Les software studies désignent un mouvement hétérogène qui s’est développé aux Etats-Unis au début des années 2000. Il est hétérogène car ses domaines d’application sont aussi variés que sont les interfaces des logiciels, les jeux vidéo, le web, les nouveaux médias et la culture informatique. Il entend étudier la manière dont les logiciels sont intégrés dans la culture et la société contemporaine, en adoptant une vision pluridisciplinaire, à la croisée des sciences sociales, des sciences de l’informatique et des arts graphiques.
Les software studies « cherchent à créer une compréhension élargie de code qui s’étend bien au-delà de la technique. Elles proposent des critiques culturelles et théoriques sur la manière dont le monde lui-même est capturé dans le code, en termes de potentiel algorithmique et formel des descriptions de données » [1].
Lev Manovich, instigateur de ces théories, souligne qu’il se trouve toujours un humain derrière tout code informatique : un programmeur en fixe les règles et procédures, lesquelles sont embarquées dans un structure économique et sociale qui imposent leurs prérogatives dans l’implémentation du hardware et du software [2].
L’appellation software studies est apparue pour la première fois dans « The language of new media » [3], publié en anglais en 2001. Lev Manovich, son auteur (1960), présente un profil transdisciplinaire : il a étudié en Russie l’informatique, l’art et l’architecture ; matières qu’il enseigne aux Etats-Unis depuis les années 1990. Il y défend l’idée que « l’informatisation de la culture ne conduit pas seulement à l’apparition de nouvelles formes culturelles, comme les jeux vidéo et les mondes virtuels, elle modifie également des formes existantes ». Il postule également que l’ordinateur, en tant que « machine médiatique » modélise le monde ; et que les bases de données informatique structurent notre expérience du monde dans la manière dont elles le représentent.
Plusieurs chercheurs ont contribué à ce courant théorique et expérimental : Adrian MacKenzie [4], qui dispose que le logiciel ne pourrait être compris autrement que par le code, lequel renvoie à une pratique technique et culturelle – il s’agirait selon lui de la seule approche possible du logiciel – ; Mattew Fuller [5], qui propose une méthode d’étude du logiciel, à la fois processus et objet social, à travers ses différents composants ; Kitchin et Dodge [6], qui soulignent le paradoxe du code comme objet invisible produisant des effets visibles. Ces différents auteurs convergent sur le fait que le code informatique est à comprendre en fonction des enjeux qu’il véhicule. La question est donc de savoir quel humain se trouve « à l’intérieur ».

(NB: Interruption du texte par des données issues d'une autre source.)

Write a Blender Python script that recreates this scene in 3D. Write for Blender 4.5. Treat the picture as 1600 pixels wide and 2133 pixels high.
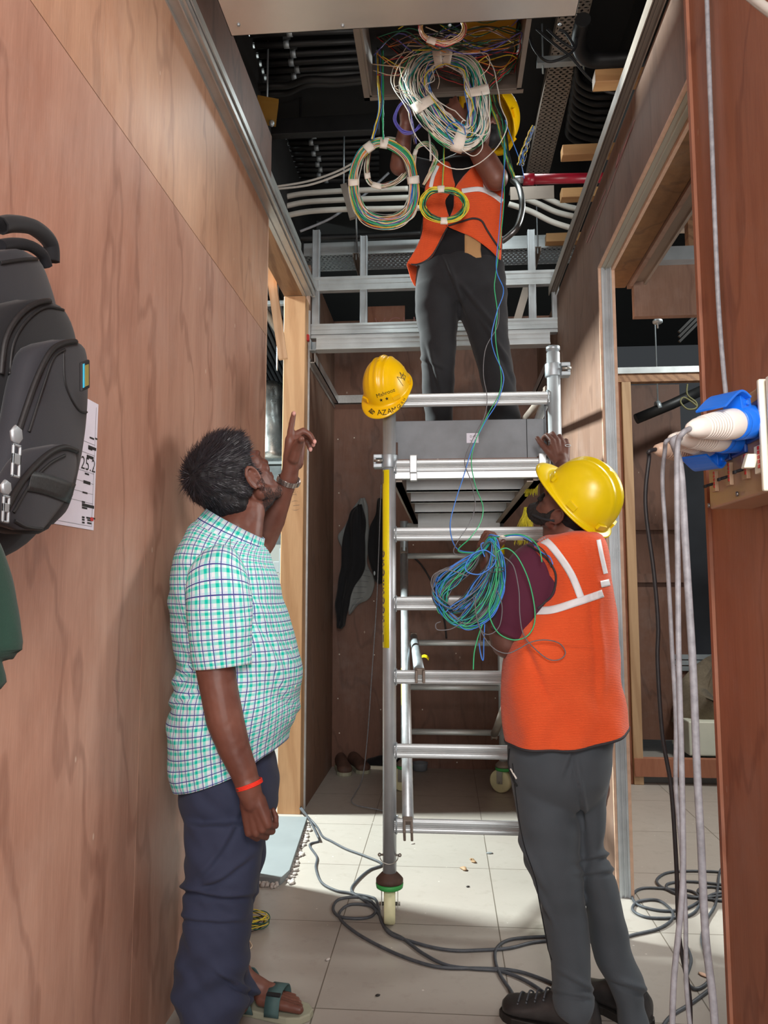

Pour Manovich, un autre enjeu consiste à articuler récit et bases de données, deux composantes qui s’affronteraient sur le terrain des médias modernes car les bases de données se trouvent elles aussi au cœur des processus de création. Mais une base de données ne pourrait pas vivre, culturellement parlant, sans code informatique, ce code qui donne lieu à la « matérialisation » des interfaces, fenêtres ouvertes sur le monde qu’elles représentent.
Références
[1] Zook Matthew. How does software make space? Exploring some geographical dimensions of pervasive computing and software studies. 2009.
[3] Manovich Lev. Le langage des nouveaux médias. Perceptions (Dijon). Les Presses du réel, 2010.
[2] Lev Manovich. Software Takes Command. International Texts in Critical Media Aesthetics. Bloomsbury Academic, 2013.
[4] MacKenzie Adrian. Cutting Code : Software and Sociality. Digital formations. Peter Lang, 2006.
[5] Fuller Matthew. Software Studies : A Lexicon. EBSCO ebook academic collection. Mass., 2008.
[6] Kitchin Rob and Martin Marti, Dodge. Code/space : Software and everyday life. Software Studies. MIT Press, 2011.